Writing Management Infrastructure

Coordination tax

What companies pay to keep people in sync, even when the sync doesn't happen.

April 2026 2 min read

Coordination tax is the cost a company pays to keep people agreeing on what’s being done and why. At ten people it’s barely visible. At fifty it’s a few hours of meetings and shared docs every week. At two hundred it’s a real fraction of working time. At five hundred it becomes a meaningful share of senior attention.

The tax gets paid whether or not the coordination it buys actually works. A weekly meeting of six people for an hour costs roughly three hundred hours a year, not counting prep or the work that follows. A review doc costs whatever it costs to write and read, whether or not anyone changes course because of it. Companies treat this as work because the people doing it are working. Whether the work is buying real agreement is a separate question, and it gets asked less often than it should.

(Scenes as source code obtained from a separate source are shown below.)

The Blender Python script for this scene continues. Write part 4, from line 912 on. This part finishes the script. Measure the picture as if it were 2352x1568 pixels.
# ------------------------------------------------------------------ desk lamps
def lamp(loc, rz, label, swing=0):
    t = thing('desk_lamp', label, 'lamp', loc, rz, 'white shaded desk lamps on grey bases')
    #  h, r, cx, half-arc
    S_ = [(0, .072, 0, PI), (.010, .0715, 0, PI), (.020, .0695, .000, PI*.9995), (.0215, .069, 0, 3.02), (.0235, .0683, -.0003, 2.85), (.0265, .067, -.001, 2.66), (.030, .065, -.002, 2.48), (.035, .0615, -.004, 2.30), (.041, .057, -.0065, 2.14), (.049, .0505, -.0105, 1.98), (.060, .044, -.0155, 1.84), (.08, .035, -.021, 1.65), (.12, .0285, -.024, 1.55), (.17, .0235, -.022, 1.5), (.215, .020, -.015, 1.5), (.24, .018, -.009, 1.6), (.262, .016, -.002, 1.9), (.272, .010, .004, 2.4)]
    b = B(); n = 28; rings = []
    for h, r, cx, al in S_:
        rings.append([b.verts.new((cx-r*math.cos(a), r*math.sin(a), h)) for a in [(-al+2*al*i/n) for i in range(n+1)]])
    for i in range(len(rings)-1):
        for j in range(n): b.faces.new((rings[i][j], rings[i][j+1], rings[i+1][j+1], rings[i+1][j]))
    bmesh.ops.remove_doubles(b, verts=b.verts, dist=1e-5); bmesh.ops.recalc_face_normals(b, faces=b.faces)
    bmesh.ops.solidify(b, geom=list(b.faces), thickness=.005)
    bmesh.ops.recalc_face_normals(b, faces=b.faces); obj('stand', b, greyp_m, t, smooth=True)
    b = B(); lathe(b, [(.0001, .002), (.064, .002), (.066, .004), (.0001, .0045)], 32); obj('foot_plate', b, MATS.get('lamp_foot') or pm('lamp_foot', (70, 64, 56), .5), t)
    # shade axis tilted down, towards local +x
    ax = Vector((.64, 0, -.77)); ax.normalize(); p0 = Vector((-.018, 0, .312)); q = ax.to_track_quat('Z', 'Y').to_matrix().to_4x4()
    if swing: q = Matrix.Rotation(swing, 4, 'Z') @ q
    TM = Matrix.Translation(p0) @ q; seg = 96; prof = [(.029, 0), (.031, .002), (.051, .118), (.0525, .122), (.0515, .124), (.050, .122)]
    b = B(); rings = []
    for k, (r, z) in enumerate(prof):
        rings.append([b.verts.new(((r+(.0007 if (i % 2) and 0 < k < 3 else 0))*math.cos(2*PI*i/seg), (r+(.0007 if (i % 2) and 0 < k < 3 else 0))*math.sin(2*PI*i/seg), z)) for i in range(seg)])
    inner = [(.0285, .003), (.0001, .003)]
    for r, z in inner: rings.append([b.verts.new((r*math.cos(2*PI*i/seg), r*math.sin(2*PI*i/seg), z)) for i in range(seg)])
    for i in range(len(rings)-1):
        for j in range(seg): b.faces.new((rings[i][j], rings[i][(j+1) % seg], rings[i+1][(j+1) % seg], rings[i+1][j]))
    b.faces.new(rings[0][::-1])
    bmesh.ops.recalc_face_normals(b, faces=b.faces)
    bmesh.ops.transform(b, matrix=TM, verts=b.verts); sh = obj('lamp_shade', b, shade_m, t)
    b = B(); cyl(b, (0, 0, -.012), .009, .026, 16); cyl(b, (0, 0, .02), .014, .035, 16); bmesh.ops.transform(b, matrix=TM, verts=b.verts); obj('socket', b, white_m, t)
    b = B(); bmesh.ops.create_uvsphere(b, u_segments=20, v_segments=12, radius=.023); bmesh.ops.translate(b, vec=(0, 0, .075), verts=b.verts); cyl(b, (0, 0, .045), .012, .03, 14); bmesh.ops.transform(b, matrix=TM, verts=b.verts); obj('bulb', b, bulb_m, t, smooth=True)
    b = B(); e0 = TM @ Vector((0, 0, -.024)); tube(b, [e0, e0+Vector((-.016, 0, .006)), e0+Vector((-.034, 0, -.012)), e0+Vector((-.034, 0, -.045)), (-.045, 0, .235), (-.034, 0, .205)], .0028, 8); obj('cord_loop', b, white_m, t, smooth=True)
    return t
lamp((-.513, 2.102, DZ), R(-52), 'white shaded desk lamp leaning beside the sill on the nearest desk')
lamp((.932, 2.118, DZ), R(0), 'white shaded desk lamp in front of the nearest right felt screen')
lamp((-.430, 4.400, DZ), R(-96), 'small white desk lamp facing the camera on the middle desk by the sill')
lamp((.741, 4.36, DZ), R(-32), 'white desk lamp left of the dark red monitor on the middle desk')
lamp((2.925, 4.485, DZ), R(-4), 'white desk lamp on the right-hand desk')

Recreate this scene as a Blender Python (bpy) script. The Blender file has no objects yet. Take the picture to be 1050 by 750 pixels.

Run the tax like any other cost center. Audit it periodically. Ask which meetings and shared docs are producing the agreement they claim to produce, and retire the ones that have drifted into overhead for its own sake. In most companies, some meaningful share of coordination survives after the reason for it disappeared. Cutting it is usually cheaper than people fear, because much of what gets cut is no longer carrying much load.

Any new coordination should be priced before it’s added. A standing weekly meeting, a new review pack, a new approval step, a new dashboard to watch: each one is a real spend on attention. If it isn’t producing more value than it consumes, it’s overpriced, and the fact that nobody had to sign off to create it doesn’t change what it costs.

One of the differences between companies that compound past two hundred people and companies that stall is what they do with the coordination tax. Everyone pays it. Few people own it. The ones who do buy back attention that everybody else is quietly spending away.